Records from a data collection
· · ·
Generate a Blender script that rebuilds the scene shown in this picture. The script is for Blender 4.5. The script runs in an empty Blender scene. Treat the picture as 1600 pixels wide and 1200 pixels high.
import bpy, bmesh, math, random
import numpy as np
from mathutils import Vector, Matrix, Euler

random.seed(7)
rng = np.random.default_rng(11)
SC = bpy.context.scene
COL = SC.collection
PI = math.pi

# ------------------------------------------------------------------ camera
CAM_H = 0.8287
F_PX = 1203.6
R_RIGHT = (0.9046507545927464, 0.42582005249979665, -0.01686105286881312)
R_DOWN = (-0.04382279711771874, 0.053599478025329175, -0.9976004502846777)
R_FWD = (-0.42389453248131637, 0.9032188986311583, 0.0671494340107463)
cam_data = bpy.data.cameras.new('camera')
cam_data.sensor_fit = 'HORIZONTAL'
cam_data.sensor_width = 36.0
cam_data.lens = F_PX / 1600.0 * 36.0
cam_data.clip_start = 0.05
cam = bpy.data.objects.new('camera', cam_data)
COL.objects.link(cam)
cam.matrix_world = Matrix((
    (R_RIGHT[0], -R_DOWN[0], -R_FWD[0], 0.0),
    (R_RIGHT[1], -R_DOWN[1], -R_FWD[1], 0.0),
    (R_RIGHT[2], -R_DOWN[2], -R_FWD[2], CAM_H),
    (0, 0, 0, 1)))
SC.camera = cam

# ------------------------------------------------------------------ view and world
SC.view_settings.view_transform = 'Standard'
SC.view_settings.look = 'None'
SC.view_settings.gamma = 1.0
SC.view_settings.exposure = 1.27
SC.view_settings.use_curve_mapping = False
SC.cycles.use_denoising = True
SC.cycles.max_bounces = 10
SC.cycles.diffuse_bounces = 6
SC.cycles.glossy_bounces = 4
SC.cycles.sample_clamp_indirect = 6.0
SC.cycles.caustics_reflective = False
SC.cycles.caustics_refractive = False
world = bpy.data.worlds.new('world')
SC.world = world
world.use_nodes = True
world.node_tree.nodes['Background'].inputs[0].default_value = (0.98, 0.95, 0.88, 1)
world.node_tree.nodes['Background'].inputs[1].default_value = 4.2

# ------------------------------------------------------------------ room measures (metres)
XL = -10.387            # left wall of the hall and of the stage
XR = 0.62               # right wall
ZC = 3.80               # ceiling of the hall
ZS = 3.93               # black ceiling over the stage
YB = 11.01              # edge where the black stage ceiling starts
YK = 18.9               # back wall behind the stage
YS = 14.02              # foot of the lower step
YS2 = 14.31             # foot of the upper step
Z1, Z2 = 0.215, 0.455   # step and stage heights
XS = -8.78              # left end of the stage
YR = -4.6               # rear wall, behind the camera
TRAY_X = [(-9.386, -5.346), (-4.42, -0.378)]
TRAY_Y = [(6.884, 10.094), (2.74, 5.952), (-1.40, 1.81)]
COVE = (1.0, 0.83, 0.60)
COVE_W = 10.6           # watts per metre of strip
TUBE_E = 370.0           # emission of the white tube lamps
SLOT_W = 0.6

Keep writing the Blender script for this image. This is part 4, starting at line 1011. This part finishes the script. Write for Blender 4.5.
· · ·
All lines from the beginning of the material above through the one with "SC.camera = cam" need to be returned exactly; please return those and only those.

> Output of the task:
Generate a Blender script that rebuilds the scene shown in this picture. The script is for Blender 4.5. The script runs in an empty Blender scene. Treat the picture as 1600 pixels wide and 1200 pixels high.
import bpy, bmesh, math, random
import numpy as np
from mathutils import Vector, Matrix, Euler

random.seed(7)
rng = np.random.default_rng(11)
SC = bpy.context.scene
COL = SC.collection
PI = math.pi

# ------------------------------------------------------------------ camera
CAM_H = 0.8287
F_PX = 1203.6
R_RIGHT = (0.9046507545927464, 0.42582005249979665, -0.01686105286881312)
R_DOWN = (-0.04382279711771874, 0.053599478025329175, -0.9976004502846777)
R_FWD = (-0.42389453248131637, 0.9032188986311583, 0.0671494340107463)
cam_data = bpy.data.cameras.new('camera')
cam_data.sensor_fit = 'HORIZONTAL'
cam_data.sensor_width = 36.0
cam_data.lens = F_PX / 1600.0 * 36.0
cam_data.clip_start = 0.05
cam = bpy.data.objects.new('camera', cam_data)
COL.objects.link(cam)
cam.matrix_world = Matrix((
    (R_RIGHT[0], -R_DOWN[0], -R_FWD[0], 0.0),
    (R_RIGHT[1], -R_DOWN[1], -R_FWD[1], 0.0),
    (R_RIGHT[2], -R_DOWN[2], -R_FWD[2], CAM_H),
    (0, 0, 0, 1)))
SC.camera = cam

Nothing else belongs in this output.